Estou falando do Kid Abelha de "Como Eu Quero" e "Fixação", da Rita Lee de "Desculpe o Auê" e "Mania de Você" e da Marina de "Uma Noite e Meia" e "A Francesa". Canções pop de primeiro quilate que não foram feitas para meia dúzia de gatos pingados, mas para um público maior, um público ahñ... popular. Com isso chegamos ao Vega. O experimentado baixista Mingau queria criar um projeto acústico com vocal feminino que soasse ao mesmo tempo pop e de qualidade. Conseguiu. 

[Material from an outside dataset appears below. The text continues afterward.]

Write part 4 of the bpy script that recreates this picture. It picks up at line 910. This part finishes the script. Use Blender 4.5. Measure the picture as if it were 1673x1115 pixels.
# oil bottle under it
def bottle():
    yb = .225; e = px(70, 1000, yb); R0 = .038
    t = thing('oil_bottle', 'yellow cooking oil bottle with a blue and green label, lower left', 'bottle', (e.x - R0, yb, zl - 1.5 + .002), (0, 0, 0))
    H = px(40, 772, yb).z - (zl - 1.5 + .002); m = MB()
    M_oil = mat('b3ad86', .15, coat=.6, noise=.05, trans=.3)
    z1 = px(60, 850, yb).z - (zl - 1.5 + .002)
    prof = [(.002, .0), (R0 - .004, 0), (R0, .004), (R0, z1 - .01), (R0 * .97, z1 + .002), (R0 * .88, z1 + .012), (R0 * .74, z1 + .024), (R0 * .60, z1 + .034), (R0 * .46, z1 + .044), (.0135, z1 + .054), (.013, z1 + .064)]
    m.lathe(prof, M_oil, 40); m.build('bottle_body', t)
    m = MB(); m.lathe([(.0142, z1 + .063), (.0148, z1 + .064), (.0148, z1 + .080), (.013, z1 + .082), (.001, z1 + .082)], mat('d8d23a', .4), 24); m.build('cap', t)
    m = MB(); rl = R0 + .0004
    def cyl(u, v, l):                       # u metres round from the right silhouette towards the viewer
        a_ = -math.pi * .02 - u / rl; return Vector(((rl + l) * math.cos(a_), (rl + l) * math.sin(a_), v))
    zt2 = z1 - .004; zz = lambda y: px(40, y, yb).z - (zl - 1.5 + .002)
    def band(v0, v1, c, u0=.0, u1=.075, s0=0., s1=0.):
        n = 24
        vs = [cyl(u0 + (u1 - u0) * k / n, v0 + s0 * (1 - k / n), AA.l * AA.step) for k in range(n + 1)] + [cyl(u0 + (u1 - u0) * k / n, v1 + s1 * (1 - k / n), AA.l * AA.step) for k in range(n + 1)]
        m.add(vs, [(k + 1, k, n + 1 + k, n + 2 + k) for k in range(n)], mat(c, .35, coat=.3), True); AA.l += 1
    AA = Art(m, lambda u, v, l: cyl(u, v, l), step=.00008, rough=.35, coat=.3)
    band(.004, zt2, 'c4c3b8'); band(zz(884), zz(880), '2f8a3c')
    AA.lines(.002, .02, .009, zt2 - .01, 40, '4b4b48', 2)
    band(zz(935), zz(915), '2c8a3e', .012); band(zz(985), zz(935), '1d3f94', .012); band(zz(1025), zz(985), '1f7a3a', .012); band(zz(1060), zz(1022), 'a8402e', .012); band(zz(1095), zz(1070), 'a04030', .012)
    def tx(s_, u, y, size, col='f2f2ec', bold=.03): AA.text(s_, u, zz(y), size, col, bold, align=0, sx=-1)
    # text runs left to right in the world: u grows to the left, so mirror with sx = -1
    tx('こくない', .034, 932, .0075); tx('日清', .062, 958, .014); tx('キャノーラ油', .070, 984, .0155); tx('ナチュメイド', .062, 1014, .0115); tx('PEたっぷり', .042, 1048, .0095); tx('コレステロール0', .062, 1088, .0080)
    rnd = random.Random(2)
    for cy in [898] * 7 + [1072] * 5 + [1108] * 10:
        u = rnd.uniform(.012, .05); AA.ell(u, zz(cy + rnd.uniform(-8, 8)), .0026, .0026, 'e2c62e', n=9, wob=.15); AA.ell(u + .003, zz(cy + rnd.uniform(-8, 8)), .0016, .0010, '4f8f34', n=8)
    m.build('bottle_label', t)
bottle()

"Flores no Deserto" finca pé no folk rrock de bandas como The Corrs, 10.000 Maniacs e Sixpence None The Richer e, sim, Capital Inicial. Um som suave para preencher tardes silenciosas com violões, gaitas e o belo vocal da não menos bela Claudia Gomes. O repertório próprio é uniforme, o que acaba destacando covers e participações especiais. Assim, a linda "Setembro" de Alvin L. (aquela que diz que não adianta afogar as mágoas depois que elas aprender a nadar) ganha uma versão reverente, próxima a do disco solo do melhor letrista do rock nacional dos últimos tempos (ok, você já ouviu eu dizer isso, eu sei). Dos tempos do Vertigo, projeto de Dinho Ouro Preto com Mingau no baixo e letras de Alvin, foi resgatada "Inverno", mais "cheinha" com o arranjo de cordas e a quase inédita "Incondicionalmente", gravada agora também pelo Capital Inicial em "Rosas e Vinho Tinto". Está última conta ainda com a bateria personalíssima de André Jung, do Ira!

Entre pop songs de primeira linha, oras mais acústicas ("Flores no Deserto" – "Vozes de Uma Dor"), ora levemente funkeadas ("O Que Virá" – "Pra Não Pensar Mais Em Você"), "Flores no Deserto" marca a boa estréia do quarteto paulistano. Resta esperar que as rádios não marquem bobeira (como fizeram como "Vida Real" do Autoramas e "Buganvília" do Penélope) e presenteiem o público com música pop de qualidade. O Vega merece. E o público também.